Do this :: Return every line below in which "empty" appears.

Data shown ::
[START]

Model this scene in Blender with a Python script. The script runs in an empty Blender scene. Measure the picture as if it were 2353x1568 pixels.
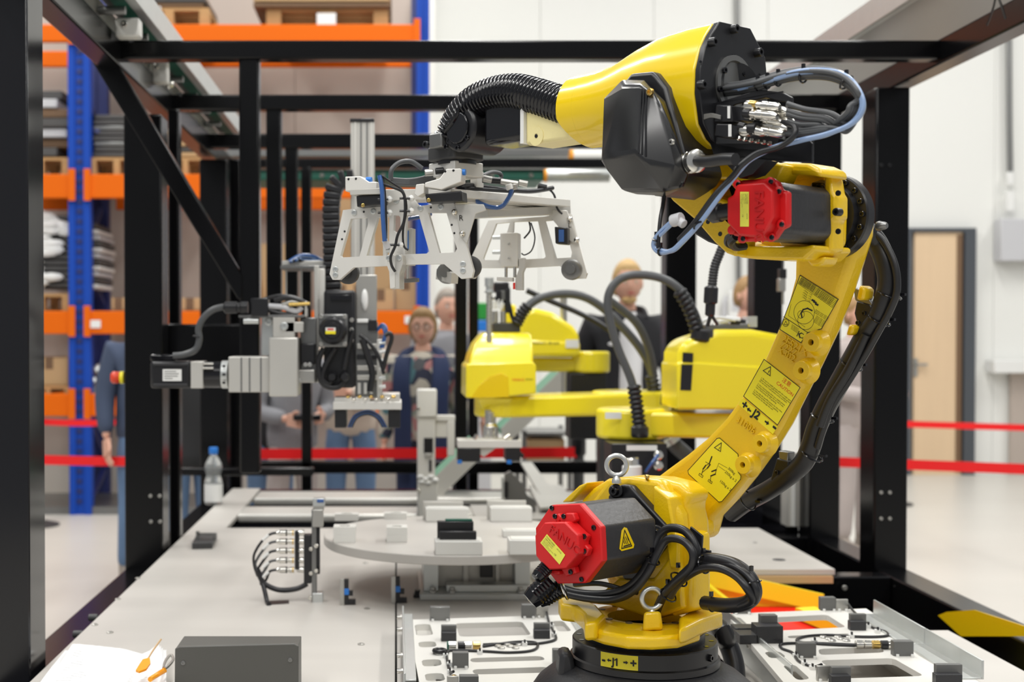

[END]
[START]

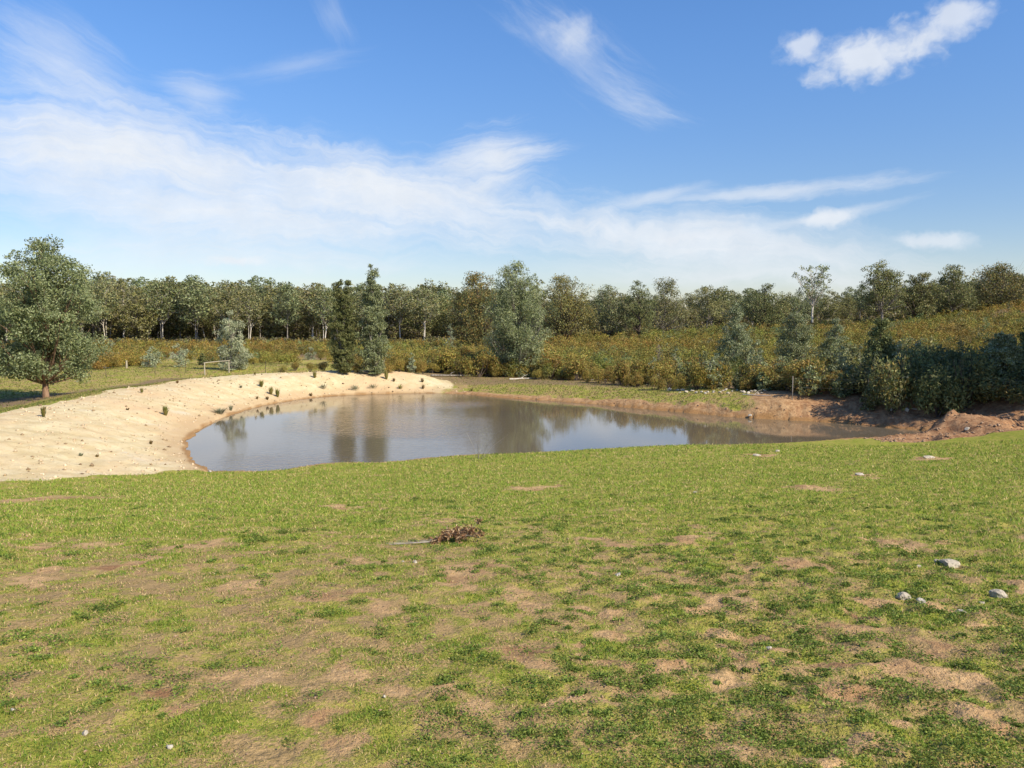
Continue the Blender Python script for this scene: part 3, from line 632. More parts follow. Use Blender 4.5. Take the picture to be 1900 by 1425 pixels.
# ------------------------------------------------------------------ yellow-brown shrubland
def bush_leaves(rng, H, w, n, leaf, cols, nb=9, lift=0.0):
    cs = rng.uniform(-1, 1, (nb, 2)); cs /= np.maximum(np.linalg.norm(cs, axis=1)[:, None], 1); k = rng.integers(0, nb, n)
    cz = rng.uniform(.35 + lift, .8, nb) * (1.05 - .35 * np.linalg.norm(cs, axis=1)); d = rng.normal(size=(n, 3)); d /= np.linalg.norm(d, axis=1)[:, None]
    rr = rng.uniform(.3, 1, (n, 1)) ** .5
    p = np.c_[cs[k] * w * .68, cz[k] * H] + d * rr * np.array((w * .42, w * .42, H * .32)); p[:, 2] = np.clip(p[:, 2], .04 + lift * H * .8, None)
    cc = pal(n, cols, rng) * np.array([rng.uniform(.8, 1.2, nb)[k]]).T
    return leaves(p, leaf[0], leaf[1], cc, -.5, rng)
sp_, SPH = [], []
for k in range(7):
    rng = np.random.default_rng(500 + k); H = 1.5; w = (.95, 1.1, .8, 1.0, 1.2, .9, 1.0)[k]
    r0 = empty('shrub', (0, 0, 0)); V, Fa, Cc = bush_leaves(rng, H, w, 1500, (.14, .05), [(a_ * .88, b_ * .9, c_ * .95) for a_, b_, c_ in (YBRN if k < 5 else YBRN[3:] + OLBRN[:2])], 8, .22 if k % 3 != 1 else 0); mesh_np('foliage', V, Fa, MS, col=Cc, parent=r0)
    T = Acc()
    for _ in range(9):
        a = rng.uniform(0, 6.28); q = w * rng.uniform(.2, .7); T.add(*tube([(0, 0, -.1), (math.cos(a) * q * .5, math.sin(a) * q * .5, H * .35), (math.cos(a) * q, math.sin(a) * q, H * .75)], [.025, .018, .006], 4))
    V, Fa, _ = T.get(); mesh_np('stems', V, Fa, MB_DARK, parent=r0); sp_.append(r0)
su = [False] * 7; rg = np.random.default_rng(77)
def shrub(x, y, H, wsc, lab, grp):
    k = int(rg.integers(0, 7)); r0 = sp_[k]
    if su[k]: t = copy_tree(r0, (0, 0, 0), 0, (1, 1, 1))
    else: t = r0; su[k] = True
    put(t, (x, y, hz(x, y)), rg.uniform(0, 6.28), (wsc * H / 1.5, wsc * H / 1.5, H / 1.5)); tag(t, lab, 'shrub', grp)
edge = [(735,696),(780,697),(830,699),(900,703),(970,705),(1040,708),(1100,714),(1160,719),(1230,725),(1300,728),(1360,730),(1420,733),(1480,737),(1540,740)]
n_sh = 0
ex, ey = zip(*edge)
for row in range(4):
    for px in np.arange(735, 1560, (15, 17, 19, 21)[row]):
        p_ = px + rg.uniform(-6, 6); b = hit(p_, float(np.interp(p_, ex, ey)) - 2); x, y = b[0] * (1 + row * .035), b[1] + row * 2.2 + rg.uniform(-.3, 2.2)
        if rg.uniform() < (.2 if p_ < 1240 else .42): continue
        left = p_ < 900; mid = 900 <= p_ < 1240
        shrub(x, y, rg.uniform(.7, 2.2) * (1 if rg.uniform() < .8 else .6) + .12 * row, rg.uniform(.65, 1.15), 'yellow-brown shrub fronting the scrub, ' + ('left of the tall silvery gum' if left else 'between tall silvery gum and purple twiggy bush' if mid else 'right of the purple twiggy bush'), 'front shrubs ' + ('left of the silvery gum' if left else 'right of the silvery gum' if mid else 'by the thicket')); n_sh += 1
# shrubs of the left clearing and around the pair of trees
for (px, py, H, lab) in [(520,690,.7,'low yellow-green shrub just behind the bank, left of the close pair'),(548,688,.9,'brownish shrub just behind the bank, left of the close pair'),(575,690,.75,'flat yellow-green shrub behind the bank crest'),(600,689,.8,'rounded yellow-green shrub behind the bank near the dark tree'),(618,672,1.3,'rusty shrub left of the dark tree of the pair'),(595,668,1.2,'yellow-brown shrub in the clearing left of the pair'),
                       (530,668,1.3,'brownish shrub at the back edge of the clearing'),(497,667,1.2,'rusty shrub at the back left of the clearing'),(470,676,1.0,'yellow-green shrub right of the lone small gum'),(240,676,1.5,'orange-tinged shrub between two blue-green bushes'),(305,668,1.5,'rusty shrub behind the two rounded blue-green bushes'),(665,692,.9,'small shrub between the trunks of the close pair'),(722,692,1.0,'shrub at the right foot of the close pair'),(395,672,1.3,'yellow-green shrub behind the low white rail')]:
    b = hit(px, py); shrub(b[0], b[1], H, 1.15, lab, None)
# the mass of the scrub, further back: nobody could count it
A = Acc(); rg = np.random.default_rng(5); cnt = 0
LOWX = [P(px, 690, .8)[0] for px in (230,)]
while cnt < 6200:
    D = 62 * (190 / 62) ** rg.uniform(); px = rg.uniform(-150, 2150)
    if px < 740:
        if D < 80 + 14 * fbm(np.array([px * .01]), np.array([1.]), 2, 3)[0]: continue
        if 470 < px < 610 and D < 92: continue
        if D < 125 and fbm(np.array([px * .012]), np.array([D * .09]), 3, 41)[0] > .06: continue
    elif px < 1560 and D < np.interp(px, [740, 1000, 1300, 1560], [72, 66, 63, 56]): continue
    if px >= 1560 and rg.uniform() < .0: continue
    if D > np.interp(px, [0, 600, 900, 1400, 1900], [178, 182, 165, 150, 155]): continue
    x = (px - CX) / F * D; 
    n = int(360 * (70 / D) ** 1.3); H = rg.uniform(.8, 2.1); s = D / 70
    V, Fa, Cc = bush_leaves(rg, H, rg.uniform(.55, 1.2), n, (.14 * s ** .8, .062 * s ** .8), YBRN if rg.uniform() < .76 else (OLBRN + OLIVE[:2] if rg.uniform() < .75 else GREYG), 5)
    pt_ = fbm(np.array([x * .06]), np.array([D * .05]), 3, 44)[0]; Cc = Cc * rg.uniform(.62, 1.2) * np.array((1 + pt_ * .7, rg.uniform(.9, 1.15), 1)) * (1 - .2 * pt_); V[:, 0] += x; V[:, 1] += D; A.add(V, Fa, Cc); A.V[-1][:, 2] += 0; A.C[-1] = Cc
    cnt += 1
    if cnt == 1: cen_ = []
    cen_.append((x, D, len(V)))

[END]

Full response ::
Model this scene in Blender with a Python script. The script runs in an empty Blender scene. Measure the picture as if it were 2353x1568 pixels.
    r0 = empty('shrub', (0, 0, 0)); V, Fa, Cc = bush_leaves(rng, H, w, 1500, (.14, .05), [(a_ * .88, b_ * .9, c_ * .95) for a_, b_, c_ in (YBRN if k < 5 else YBRN[3:] + OLBRN[:2])], 8, .22 if k % 3 != 1 else 0); mesh_np('foliage', V, Fa, MS, col=Cc, parent=r0)